* WHAT THE TASK ASKS:
Write out the data again exactly, skipping every picture.

[start SOURCE DATA]

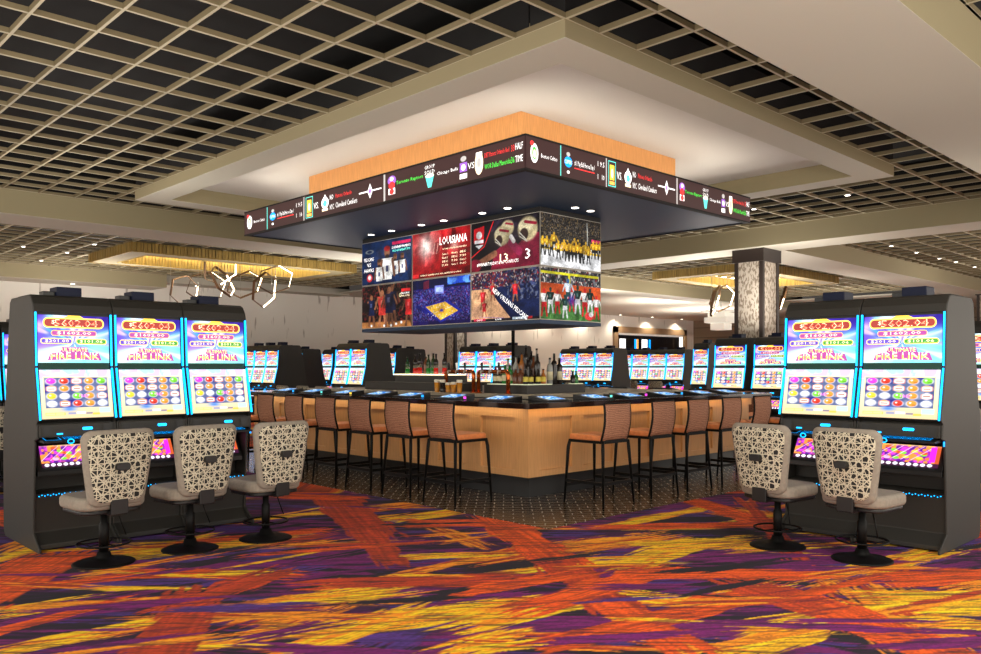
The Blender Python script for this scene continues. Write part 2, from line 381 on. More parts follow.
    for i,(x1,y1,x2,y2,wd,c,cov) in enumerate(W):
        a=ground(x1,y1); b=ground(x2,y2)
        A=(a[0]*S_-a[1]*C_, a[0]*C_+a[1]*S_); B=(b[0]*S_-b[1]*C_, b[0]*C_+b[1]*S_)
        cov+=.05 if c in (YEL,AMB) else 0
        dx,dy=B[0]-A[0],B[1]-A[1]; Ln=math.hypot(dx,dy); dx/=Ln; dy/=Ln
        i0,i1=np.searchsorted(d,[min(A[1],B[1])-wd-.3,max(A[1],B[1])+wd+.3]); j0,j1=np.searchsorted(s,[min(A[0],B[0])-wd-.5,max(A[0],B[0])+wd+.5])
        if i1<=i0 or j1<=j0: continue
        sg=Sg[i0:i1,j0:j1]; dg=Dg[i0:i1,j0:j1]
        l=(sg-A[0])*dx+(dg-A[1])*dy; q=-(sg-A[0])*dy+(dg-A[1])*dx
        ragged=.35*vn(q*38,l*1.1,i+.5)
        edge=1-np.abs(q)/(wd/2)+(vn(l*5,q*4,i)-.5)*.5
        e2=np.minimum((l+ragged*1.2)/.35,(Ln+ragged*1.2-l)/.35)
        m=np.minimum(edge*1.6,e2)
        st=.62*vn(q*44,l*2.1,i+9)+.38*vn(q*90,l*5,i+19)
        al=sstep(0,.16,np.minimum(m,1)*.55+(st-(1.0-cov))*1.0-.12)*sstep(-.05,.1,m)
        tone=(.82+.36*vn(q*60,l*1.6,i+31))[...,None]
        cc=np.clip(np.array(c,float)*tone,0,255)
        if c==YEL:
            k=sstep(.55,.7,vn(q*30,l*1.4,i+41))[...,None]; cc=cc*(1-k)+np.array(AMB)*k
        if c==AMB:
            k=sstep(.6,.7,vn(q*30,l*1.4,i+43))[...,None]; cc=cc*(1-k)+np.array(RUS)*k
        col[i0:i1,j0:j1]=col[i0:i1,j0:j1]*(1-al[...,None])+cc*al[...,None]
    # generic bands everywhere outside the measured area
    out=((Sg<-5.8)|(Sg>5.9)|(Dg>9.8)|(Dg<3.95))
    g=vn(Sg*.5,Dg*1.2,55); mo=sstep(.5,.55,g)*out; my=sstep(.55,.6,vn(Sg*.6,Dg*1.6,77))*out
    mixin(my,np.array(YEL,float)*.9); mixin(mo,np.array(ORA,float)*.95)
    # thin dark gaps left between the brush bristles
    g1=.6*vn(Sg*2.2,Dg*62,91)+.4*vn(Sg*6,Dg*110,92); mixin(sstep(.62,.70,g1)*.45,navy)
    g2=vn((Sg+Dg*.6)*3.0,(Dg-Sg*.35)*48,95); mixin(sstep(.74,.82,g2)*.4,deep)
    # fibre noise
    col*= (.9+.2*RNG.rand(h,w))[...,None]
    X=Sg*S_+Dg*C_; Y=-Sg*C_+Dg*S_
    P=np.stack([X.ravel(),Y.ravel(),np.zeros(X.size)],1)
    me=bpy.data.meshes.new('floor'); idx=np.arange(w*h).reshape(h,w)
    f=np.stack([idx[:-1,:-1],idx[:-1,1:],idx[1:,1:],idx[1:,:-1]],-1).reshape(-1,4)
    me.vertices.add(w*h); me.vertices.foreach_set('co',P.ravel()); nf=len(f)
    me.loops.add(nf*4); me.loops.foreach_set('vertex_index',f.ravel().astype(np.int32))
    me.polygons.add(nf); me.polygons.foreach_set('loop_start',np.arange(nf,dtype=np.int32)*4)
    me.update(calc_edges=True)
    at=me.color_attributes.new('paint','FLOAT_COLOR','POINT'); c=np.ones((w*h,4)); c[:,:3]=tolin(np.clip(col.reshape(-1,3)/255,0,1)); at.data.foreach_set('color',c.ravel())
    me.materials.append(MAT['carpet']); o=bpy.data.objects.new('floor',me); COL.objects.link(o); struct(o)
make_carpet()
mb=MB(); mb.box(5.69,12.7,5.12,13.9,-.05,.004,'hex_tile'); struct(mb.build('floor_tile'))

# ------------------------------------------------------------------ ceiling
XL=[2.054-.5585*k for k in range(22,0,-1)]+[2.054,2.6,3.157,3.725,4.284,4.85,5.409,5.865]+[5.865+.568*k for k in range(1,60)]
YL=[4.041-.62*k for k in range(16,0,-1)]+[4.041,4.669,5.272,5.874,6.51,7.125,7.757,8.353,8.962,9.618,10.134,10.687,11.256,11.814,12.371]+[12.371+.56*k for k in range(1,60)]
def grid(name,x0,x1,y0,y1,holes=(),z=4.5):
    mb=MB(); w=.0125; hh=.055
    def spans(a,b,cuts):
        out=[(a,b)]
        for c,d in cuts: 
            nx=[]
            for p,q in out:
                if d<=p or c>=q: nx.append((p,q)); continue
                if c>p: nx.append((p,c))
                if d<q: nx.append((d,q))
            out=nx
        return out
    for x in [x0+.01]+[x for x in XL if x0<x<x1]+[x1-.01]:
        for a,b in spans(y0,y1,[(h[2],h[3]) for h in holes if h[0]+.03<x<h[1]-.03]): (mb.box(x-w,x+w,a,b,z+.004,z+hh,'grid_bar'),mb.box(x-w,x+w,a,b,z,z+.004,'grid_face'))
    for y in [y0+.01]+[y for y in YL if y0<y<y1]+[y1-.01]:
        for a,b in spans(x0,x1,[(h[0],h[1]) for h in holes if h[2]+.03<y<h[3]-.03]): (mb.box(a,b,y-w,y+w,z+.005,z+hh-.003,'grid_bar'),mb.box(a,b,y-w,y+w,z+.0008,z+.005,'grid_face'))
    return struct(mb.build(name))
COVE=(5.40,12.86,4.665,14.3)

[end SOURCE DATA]

* REPLY TO THE TASK:
The Blender Python script for this scene continues. Write part 2, from line 381 on. More parts follow.
    for i,(x1,y1,x2,y2,wd,c,cov) in enumerate(W):
        a=ground(x1,y1); b=ground(x2,y2)
        A=(a[0]*S_-a[1]*C_, a[0]*C_+a[1]*S_); B=(b[0]*S_-b[1]*C_, b[0]*C_+b[1]*S_)
        cov+=.05 if c in (YEL,AMB) else 0
        dx,dy=B[0]-A[0],B[1]-A[1]; Ln=math.hypot(dx,dy); dx/=Ln; dy/=Ln
        i0,i1=np.searchsorted(d,[min(A[1],B[1])-wd-.3,max(A[1],B[1])+wd+.3]); j0,j1=np.searchsorted(s,[min(A[0],B[0])-wd-.5,max(A[0],B[0])+wd+.5])
        if i1<=i0 or j1<=j0: continue
        sg=Sg[i0:i1,j0:j1]; dg=Dg[i0:i1,j0:j1]
        l=(sg-A[0])*dx+(dg-A[1])*dy; q=-(sg-A[0])*dy+(dg-A[1])*dx
        ragged=.35*vn(q*38,l*1.1,i+.5)
        edge=1-np.abs(q)/(wd/2)+(vn(l*5,q*4,i)-.5)*.5
        e2=np.minimum((l+ragged*1.2)/.35,(Ln+ragged*1.2-l)/.35)
        m=np.minimum(edge*1.6,e2)
        st=.62*vn(q*44,l*2.1,i+9)+.38*vn(q*90,l*5,i+19)
        al=sstep(0,.16,np.minimum(m,1)*.55+(st-(1.0-cov))*1.0-.12)*sstep(-.05,.1,m)
        tone=(.82+.36*vn(q*60,l*1.6,i+31))[...,None]
        cc=np.clip(np.array(c,float)*tone,0,255)
        if c==YEL:
            k=sstep(.55,.7,vn(q*30,l*1.4,i+41))[...,None]; cc=cc*(1-k)+np.array(AMB)*k
        if c==AMB:
            k=sstep(.6,.7,vn(q*30,l*1.4,i+43))[...,None]; cc=cc*(1-k)+np.array(RUS)*k
        col[i0:i1,j0:j1]=col[i0:i1,j0:j1]*(1-al[...,None])+cc*al[...,None]
    # generic bands everywhere outside the measured area
    out=((Sg<-5.8)|(Sg>5.9)|(Dg>9.8)|(Dg<3.95))
    g=vn(Sg*.5,Dg*1.2,55); mo=sstep(.5,.55,g)*out; my=sstep(.55,.6,vn(Sg*.6,Dg*1.6,77))*out
    mixin(my,np.array(YEL,float)*.9); mixin(mo,np.array(ORA,float)*.95)
    # thin dark gaps left between the brush bristles
    g1=.6*vn(Sg*2.2,Dg*62,91)+.4*vn(Sg*6,Dg*110,92); mixin(sstep(.62,.70,g1)*.45,navy)
    g2=vn((Sg+Dg*.6)*3.0,(Dg-Sg*.35)*48,95); mixin(sstep(.74,.82,g2)*.4,deep)
    # fibre noise
    col*= (.9+.2*RNG.rand(h,w))[...,None]
    X=Sg*S_+Dg*C_; Y=-Sg*C_+Dg*S_
    P=np.stack([X.ravel(),Y.ravel(),np.zeros(X.size)],1)
    me=bpy.data.meshes.new('floor'); idx=np.arange(w*h).reshape(h,w)
    f=np.stack([idx[:-1,:-1],idx[:-1,1:],idx[1:,1:],idx[1:,:-1]],-1).reshape(-1,4)
    me.vertices.add(w*h); me.vertices.foreach_set('co',P.ravel()); nf=len(f)
    me.loops.add(nf*4); me.loops.foreach_set('vertex_index',f.ravel().astype(np.int32))
    me.polygons.add(nf); me.polygons.foreach_set('loop_start',np.arange(nf,dtype=np.int32)*4)
    me.update(calc_edges=True)
    at=me.color_attributes.new('paint','FLOAT_COLOR','POINT'); c=np.ones((w*h,4)); c[:,:3]=tolin(np.clip(col.reshape(-1,3)/255,0,1)); at.data.foreach_set('color',c.ravel())
    me.materials.append(MAT['carpet']); o=bpy.data.objects.new('floor',me); COL.objects.link(o); struct(o)
make_carpet()
mb=MB(); mb.box(5.69,12.7,5.12,13.9,-.05,.004,'hex_tile'); struct(mb.build('floor_tile'))

# ------------------------------------------------------------------ ceiling
XL=[2.054-.5585*k for k in range(22,0,-1)]+[2.054,2.6,3.157,3.725,4.284,4.85,5.409,5.865]+[5.865+.568*k for k in range(1,60)]
YL=[4.041-.62*k for k in range(16,0,-1)]+[4.041,4.669,5.272,5.874,6.51,7.125,7.757,8.353,8.962,9.618,10.134,10.687,11.256,11.814,12.371]+[12.371+.56*k for k in range(1,60)]
def grid(name,x0,x1,y0,y1,holes=(),z=4.5):
    mb=MB(); w=.0125; hh=.055
    def spans(a,b,cuts):
        out=[(a,b)]
        for c,d in cuts: 
            nx=[]
            for p,q in out:
                if d<=p or c>=q: nx.append((p,q)); continue
                if c>p: nx.append((p,c))
                if d<q: nx.append((d,q))
            out=nx
        return out
    for x in [x0+.01]+[x for x in XL if x0<x<x1]+[x1-.01]:
        for a,b in spans(y0,y1,[(h[2],h[3]) for h in holes if h[0]+.03<x<h[1]-.03]): (mb.box(x-w,x+w,a,b,z+.004,z+hh,'grid_bar'),mb.box(x-w,x+w,a,b,z,z+.004,'grid_face'))
    for y in [y0+.01]+[y for y in YL if y0<y<y1]+[y1-.01]:
        for a,b in spans(x0,x1,[(h[0],h[1]) for h in holes if h[2]+.03<y<h[3]-.03]): (mb.box(a,b,y-w,y+w,z+.005,z+hh-.003,'grid_bar'),mb.box(a,b,y-w,y+w,z+.0008,z+.005,'grid_face'))
    return struct(mb.build(name))
COVE=(5.40,12.86,4.665,14.3)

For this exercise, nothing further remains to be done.